### WHAT IS BEING ASKED:
From the listing below, pull out the lines that hold "Blender".
◆ ◆ ◆ ◆ ◆ ◆ ◆
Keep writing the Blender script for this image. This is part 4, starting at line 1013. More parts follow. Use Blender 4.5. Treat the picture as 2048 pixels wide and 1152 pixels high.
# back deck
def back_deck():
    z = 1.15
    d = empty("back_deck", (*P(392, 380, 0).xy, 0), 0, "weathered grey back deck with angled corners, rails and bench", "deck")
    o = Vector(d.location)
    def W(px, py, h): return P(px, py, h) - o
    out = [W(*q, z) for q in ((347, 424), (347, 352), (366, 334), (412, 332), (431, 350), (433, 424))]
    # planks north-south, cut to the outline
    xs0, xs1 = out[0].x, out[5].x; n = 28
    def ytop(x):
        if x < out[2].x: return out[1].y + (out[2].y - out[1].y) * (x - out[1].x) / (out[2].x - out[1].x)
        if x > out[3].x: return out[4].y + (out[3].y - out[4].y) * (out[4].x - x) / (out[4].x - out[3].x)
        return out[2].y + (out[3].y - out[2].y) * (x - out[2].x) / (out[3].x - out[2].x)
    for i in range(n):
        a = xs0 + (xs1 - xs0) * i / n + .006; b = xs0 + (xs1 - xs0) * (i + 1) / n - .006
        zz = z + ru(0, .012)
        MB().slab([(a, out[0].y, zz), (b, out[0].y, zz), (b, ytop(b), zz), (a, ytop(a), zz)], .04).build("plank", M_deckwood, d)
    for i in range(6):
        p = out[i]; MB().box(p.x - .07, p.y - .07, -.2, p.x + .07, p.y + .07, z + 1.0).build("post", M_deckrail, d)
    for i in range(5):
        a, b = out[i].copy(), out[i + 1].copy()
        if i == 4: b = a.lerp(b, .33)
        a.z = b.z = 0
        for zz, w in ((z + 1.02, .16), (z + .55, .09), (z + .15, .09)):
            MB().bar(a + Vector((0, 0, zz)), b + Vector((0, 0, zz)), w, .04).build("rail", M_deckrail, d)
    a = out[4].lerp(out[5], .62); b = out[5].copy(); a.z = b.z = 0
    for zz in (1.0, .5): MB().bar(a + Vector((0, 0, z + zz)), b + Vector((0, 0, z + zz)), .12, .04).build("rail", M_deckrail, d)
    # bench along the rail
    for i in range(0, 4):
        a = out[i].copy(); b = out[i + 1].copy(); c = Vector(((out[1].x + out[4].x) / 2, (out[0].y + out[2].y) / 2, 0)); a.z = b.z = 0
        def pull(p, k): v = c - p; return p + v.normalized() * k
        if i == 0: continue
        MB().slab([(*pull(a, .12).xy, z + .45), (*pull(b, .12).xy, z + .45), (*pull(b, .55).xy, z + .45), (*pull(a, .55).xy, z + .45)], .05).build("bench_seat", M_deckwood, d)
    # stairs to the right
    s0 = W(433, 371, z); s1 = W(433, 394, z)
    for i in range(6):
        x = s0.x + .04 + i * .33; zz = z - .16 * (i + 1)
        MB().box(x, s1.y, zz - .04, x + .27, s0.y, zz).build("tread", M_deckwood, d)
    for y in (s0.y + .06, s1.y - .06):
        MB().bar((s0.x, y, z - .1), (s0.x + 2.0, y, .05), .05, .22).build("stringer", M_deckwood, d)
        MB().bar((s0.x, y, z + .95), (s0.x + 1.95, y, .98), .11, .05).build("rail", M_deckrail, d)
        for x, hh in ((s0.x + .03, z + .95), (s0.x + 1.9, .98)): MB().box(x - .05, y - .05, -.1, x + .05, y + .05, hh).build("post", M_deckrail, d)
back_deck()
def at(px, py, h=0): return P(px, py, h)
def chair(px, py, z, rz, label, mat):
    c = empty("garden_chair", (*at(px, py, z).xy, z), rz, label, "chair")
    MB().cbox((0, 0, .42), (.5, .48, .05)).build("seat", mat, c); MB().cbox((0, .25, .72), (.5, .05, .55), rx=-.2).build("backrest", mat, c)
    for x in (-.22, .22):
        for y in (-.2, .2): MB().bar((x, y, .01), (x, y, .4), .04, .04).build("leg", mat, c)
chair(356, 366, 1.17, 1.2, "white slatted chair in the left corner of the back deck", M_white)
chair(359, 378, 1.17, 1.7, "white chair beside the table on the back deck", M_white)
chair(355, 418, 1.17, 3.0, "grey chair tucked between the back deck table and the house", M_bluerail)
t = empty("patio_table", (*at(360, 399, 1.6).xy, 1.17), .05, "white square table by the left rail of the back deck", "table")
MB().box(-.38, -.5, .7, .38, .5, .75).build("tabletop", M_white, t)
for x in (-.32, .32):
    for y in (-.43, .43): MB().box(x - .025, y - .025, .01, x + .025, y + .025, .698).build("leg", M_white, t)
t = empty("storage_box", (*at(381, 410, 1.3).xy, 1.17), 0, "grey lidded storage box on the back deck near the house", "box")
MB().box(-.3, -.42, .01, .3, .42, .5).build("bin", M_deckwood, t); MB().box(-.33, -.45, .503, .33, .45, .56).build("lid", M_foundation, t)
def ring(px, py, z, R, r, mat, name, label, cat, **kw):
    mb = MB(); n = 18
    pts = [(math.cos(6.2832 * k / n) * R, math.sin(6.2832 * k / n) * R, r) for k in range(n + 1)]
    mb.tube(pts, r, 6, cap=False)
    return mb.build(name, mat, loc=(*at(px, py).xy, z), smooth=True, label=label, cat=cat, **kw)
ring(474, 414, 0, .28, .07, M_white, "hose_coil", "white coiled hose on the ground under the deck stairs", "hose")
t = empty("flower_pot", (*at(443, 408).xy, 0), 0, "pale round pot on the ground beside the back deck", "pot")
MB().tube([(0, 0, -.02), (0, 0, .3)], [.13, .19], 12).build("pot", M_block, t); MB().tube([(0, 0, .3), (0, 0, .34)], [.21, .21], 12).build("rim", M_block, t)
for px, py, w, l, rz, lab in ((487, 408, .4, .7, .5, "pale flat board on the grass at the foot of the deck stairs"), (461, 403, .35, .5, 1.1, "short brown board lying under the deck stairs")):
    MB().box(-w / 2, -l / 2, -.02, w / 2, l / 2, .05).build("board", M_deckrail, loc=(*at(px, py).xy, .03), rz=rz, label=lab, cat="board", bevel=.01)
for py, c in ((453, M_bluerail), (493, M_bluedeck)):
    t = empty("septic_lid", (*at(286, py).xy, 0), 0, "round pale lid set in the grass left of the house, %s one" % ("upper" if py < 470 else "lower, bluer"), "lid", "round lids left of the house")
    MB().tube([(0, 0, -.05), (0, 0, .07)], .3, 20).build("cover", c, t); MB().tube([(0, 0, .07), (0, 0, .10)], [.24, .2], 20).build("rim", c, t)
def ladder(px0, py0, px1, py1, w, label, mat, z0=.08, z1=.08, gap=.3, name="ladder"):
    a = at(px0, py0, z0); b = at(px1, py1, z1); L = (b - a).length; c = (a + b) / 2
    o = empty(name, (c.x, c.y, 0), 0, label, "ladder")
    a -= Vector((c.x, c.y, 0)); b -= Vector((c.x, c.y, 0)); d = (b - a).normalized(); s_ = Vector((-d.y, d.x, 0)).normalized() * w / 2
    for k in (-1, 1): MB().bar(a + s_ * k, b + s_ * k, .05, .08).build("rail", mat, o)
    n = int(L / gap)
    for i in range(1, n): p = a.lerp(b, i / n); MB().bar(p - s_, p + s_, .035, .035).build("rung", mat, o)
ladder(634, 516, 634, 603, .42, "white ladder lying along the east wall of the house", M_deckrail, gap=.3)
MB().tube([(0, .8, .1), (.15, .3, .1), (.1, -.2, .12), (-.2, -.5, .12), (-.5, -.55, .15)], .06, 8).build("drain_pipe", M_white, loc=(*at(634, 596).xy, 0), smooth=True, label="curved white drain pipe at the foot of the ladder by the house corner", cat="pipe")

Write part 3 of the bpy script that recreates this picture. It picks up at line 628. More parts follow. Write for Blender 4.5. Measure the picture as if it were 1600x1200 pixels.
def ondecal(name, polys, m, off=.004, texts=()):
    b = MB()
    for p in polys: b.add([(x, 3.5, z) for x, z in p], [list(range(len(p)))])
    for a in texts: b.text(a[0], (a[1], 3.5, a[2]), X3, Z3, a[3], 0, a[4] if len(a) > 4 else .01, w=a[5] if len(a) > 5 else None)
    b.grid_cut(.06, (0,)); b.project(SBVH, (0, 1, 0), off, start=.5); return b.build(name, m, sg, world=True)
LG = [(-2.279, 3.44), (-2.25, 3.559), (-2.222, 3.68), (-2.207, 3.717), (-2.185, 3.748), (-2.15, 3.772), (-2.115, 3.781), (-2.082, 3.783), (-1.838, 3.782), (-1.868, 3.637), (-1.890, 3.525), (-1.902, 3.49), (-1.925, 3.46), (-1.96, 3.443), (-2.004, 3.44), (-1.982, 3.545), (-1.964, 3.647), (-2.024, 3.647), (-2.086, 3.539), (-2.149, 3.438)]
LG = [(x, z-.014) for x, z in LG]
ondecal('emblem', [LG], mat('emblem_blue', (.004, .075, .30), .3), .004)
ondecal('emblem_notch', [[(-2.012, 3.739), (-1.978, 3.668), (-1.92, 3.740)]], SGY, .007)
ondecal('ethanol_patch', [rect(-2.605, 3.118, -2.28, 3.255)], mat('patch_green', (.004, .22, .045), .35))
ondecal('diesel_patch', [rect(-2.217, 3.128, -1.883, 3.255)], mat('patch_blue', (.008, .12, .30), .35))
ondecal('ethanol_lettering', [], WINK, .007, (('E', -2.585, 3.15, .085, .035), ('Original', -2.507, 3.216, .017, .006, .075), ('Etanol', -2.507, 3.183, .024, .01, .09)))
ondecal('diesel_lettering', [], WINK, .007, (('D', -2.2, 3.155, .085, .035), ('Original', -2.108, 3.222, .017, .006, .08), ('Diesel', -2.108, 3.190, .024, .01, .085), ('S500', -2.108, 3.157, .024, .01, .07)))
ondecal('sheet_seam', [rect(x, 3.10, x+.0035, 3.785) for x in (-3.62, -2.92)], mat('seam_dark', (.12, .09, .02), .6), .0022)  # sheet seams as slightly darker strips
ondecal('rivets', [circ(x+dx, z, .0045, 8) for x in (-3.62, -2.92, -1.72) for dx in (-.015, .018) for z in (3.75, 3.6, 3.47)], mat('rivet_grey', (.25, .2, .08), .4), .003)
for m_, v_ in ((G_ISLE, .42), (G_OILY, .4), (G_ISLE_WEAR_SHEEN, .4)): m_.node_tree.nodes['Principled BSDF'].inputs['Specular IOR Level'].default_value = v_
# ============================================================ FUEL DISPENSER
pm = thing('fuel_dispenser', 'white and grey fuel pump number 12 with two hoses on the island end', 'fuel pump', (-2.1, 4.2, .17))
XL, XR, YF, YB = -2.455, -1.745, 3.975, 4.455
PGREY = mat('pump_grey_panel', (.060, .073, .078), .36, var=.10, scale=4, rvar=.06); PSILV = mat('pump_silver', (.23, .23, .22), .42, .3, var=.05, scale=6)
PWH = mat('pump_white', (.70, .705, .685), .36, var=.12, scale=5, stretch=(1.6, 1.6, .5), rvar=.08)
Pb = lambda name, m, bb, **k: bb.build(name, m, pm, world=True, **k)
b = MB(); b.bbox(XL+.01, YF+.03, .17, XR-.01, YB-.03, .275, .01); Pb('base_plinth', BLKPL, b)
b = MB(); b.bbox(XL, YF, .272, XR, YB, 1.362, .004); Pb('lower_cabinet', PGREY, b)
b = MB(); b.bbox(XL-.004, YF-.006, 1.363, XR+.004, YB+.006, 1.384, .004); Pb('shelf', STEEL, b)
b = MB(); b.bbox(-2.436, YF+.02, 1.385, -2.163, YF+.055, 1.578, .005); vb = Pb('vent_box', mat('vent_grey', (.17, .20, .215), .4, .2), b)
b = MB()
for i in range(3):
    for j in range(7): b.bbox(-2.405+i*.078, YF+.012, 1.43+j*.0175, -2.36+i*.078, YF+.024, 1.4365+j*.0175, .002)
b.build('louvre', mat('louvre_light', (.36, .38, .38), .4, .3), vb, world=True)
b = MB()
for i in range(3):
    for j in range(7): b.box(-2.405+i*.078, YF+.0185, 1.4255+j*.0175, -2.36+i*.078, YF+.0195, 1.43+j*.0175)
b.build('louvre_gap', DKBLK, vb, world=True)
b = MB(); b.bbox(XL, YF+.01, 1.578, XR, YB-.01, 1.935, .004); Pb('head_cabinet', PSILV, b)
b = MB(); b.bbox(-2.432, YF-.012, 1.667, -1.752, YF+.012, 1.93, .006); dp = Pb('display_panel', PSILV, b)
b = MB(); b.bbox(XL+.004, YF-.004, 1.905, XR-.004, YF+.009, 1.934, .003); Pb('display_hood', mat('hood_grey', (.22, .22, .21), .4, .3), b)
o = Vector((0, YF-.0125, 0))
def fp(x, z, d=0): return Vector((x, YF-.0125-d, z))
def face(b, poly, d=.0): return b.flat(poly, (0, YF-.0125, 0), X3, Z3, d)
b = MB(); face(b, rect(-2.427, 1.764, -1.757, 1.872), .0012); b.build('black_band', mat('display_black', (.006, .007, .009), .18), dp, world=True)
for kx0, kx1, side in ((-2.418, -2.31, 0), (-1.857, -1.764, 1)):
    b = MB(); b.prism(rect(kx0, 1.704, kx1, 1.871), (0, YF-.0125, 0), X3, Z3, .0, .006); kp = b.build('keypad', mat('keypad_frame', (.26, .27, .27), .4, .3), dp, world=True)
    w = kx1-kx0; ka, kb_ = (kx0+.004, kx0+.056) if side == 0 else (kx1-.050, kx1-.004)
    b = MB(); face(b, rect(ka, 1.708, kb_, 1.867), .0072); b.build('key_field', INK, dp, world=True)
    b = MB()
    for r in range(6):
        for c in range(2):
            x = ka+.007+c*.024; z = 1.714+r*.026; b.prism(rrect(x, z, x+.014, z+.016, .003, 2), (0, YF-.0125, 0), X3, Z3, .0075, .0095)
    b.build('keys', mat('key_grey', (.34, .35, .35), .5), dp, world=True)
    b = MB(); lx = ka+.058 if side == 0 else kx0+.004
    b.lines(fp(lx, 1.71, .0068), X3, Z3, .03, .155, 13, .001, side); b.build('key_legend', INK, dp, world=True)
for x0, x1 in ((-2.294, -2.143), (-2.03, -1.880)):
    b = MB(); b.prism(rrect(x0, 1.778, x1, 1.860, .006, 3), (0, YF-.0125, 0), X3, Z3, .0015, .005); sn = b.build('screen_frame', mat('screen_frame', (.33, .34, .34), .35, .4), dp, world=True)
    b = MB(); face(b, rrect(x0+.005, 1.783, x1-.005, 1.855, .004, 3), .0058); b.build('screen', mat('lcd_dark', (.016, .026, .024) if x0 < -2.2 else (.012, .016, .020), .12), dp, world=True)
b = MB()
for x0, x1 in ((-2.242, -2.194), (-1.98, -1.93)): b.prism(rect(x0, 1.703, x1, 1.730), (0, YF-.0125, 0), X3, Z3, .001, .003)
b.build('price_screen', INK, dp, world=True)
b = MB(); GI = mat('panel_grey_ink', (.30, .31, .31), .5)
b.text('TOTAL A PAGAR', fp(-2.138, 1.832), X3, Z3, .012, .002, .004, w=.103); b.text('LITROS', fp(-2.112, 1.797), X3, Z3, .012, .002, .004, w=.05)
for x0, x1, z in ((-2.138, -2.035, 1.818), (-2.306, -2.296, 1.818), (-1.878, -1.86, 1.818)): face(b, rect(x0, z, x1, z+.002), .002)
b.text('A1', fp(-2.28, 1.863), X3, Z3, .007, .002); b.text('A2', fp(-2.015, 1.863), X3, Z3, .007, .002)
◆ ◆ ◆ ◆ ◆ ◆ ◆
### EXERCISE OUTPUT:
Keep writing the Blender script for this image. This is part 4, starting at line 1013. More parts follow. Use Blender 4.5. Treat the picture as 2048 pixels wide and 1152 pixels high.
Write part 3 of the bpy script that recreates this picture. It picks up at line 628. More parts follow. Write for Blender 4.5. Measure the picture as if it were 1600x1200 pixels.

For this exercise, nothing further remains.